The Wilsons worked on the idea with an architect and they spent months trying to find a contractor willing to do the conversions at a cost that would make the container homes affordable.

Ultimately, they decided on more conventional housing, built of wood.

One day, after I wrote about the Wilsons’ charitable ambitions, Baltimore developer Mark Sapperstein called me. I had written a public appeal for billionaire Michael Bloomberg to step forward and finance the Wilsons’ project. I never heard from Bloomberg, but Sapperstein came through. In a phone call with Christian Wilson, he offered to help in a big way.

“For the first time in my life,” Christian Wilson told those who gathered for the Hope Village groundbreaking Tuesday morning on Holbrook Street, “the only thing I could think of saying was, ‘Thank you.’ And I hung up, and turned to (Pamela) and said, ‘A Mark Sapperstein called and he’s going to fund the whole thing.’ And then the tears started flowing.”

The 400-square-foot homes, furnished and energy efficient, will have small wraparound porches. Sapperstein’s firm, 28 Walker, will cover the difference between the actual cost and the $25,000 selling price of each house.

Graduate students of the University of Maryland School of Social Work will help Hope Village families with the transition to homeownership. The Wilsons are getting a landscaping plan from the Neighborhood Design Center.

A lot of people talk.

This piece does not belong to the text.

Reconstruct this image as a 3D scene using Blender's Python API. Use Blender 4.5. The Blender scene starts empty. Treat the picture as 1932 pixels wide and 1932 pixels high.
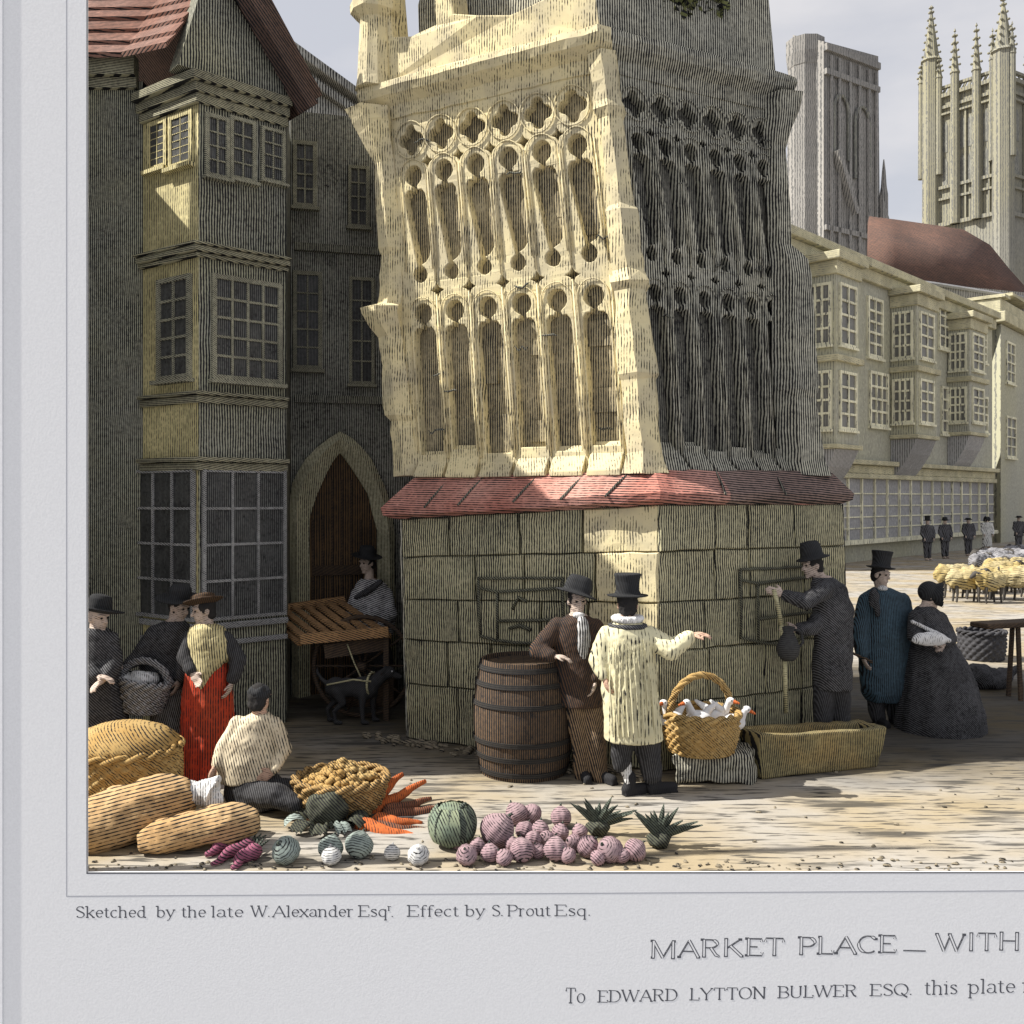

They talk and they talk and they talk about Baltimore’s problems, and not in any constructive way, but in a way that affirms their prejudices — about people they regard as inferior, about political ideology they consider misguided, about government they believe to be inept. The talkers talk in these generalities, often snarkily repeating what they hear in right-wing media. For many, the talk emanates from mild cases of cynicism; others have more advanced conditions, believing the city is hopeless and unworthy of further investment, financial or emotional.

The talkers, we will always have with us.

It’s the doers — and Baltimore has many — who matter most, who make all the difference in the world, who give us hope.